Jest to być odpowiedź na stwierdzenie Donalda Tuska, że przyjmując zaproszenie Władimira Putina nie wiedział o planach Lecha Kaczyńskiego wylotu do Smoleńska.

- Rząd wiedział o planach Lecha Kaczyńskiego - uważa Antoni Macierewicz. Jak mówi, zamiary prezydenta znane były rządowi od 27 stycznia 2010 roku. Szef zespołu dodał, że "Donald Tusk złożył fałszywe zeznania i powinien zostać pociągnięty do odpowiedzialności".W związku z tym szef parlamentarnego zespołu ds. badania przyczyn katastrofy prawdopodobnie złoży doniesienie do prokuratury o możliwości popełnienia przestępstwa.

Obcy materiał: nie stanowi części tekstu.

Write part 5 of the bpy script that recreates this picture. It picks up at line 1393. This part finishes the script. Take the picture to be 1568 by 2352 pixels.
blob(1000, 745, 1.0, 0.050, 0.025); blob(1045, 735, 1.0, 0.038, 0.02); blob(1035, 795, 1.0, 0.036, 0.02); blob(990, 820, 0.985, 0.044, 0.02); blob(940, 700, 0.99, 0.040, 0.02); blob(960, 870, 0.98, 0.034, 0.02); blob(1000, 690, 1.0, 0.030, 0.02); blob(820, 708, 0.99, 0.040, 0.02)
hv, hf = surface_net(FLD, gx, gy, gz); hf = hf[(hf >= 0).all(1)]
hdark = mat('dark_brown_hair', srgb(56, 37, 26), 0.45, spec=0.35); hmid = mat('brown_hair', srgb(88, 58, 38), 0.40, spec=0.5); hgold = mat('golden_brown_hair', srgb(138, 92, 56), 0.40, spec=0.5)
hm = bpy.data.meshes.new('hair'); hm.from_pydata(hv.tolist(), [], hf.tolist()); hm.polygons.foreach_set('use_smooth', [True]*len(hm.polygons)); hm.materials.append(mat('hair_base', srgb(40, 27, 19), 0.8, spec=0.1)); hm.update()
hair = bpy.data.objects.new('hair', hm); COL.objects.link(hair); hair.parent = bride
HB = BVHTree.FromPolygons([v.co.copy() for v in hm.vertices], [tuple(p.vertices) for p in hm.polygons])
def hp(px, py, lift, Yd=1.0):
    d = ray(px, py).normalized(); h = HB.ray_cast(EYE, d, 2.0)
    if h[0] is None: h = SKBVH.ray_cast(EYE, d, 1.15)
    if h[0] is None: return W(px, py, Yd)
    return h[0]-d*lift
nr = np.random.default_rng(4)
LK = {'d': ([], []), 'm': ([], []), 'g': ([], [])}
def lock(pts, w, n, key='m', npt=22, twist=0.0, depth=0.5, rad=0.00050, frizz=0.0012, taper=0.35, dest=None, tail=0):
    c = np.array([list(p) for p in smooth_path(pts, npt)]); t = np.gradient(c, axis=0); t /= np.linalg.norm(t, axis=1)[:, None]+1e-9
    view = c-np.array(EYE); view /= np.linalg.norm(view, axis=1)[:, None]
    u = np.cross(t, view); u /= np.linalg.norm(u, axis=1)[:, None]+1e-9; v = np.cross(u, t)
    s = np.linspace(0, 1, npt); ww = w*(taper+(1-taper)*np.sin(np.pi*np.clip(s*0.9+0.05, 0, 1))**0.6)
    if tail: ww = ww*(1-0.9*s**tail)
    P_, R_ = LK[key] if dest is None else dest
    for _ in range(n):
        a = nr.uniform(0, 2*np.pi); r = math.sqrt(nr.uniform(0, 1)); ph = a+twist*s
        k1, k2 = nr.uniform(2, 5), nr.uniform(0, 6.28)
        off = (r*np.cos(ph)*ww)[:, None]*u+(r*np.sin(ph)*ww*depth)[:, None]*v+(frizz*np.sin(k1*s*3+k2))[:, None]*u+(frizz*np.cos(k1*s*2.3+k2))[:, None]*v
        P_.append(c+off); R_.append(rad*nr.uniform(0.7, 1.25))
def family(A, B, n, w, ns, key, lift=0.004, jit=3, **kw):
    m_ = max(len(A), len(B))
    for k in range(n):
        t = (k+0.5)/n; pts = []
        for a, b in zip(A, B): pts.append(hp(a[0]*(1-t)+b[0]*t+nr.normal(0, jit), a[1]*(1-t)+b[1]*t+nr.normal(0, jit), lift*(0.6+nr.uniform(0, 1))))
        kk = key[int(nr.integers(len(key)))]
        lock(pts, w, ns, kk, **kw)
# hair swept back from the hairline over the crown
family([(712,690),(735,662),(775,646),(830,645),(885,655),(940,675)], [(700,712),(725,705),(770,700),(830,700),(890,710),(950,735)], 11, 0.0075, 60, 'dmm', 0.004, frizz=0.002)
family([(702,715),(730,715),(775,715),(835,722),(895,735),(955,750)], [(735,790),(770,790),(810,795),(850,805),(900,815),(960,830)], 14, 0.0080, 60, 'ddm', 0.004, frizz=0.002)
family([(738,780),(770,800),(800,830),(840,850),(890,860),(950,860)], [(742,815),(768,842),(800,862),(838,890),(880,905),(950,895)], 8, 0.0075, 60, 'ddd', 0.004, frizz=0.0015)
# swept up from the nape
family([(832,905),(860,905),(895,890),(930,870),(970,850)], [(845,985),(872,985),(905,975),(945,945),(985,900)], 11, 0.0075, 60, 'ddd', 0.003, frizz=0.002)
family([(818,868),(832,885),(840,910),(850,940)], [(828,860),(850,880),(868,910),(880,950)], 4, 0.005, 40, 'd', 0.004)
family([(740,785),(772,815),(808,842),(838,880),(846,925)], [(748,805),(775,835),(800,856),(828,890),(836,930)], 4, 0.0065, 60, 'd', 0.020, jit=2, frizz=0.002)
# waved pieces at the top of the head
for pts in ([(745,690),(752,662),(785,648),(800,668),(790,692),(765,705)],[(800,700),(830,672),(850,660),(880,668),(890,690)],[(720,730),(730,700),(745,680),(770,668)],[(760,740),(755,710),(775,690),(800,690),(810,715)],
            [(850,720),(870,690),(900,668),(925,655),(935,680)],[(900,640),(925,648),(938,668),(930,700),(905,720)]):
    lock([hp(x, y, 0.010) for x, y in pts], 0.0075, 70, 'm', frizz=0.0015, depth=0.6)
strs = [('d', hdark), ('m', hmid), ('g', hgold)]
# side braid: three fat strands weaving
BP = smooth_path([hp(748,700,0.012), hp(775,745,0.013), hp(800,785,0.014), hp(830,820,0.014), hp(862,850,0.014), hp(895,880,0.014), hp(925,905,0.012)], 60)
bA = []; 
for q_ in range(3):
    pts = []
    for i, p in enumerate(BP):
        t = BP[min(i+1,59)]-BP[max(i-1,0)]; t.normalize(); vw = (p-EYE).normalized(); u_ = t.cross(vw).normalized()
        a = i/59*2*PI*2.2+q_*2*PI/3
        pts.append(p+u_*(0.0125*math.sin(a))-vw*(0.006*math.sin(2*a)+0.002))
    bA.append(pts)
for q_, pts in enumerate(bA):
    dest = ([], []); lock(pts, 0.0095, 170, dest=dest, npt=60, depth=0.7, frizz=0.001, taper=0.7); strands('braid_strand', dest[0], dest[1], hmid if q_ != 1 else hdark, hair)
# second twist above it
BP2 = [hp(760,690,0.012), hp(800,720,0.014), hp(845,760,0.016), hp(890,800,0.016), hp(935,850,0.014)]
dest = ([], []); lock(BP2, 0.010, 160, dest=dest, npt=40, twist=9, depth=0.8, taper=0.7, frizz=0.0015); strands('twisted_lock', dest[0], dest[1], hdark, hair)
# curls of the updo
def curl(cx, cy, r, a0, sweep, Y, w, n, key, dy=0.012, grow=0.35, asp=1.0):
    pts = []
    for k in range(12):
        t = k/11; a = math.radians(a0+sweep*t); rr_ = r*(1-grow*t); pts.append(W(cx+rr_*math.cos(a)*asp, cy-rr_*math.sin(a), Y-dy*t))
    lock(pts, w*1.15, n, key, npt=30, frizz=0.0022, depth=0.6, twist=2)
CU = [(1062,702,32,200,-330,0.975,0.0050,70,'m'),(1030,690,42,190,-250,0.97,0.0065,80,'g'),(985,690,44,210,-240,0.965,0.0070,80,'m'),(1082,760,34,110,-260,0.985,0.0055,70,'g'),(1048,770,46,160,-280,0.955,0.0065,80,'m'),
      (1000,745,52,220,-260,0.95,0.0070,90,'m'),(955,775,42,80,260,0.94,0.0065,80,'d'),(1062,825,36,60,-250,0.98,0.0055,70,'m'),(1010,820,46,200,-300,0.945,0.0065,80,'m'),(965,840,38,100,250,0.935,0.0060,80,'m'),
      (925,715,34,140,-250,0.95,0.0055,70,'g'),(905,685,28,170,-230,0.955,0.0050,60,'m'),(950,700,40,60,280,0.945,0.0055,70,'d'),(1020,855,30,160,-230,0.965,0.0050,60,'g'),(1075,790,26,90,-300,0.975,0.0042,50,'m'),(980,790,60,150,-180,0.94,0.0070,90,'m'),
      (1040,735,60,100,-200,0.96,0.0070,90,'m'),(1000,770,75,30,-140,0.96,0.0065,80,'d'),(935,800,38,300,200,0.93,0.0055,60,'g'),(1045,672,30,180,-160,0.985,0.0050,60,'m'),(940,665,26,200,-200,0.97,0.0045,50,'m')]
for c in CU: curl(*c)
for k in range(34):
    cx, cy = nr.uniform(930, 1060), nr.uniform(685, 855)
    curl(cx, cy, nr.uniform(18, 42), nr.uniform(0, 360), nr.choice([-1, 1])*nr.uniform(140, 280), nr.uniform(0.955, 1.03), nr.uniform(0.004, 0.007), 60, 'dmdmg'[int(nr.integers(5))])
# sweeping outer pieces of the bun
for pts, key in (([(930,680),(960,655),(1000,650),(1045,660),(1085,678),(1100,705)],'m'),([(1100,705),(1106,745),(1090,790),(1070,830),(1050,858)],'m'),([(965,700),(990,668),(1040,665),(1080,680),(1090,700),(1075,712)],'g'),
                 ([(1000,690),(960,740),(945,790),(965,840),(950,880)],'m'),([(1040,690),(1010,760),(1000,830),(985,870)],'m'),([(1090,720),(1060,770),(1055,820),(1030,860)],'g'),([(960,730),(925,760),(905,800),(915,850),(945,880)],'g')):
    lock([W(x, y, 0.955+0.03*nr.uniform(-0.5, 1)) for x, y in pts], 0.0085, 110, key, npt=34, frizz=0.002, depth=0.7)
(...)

- Nie chcę wyrokować, czy premier i poszczególni ministrowie są w stanie wyjść z objęć kłamstwa. Z kłamstwa zawsze można wyjść. Do tego potrzebna jest tylko odpowiedzialność i odwaga cywilna. Jeśli ktoś nie umie wyjść z kłamstwa, a pełni wysokie funkcje w państwie, pomocny powinien być w tej sprawie prokurator - mówił Macierewicz.

Antoni Macierewicz powiedział też, że "nie ma wątpliwości, że genezą dramatu smoleńskiego było porozumienie, jakie Donald Tusk zawarł z Władimirem Putinem w 2009 roku".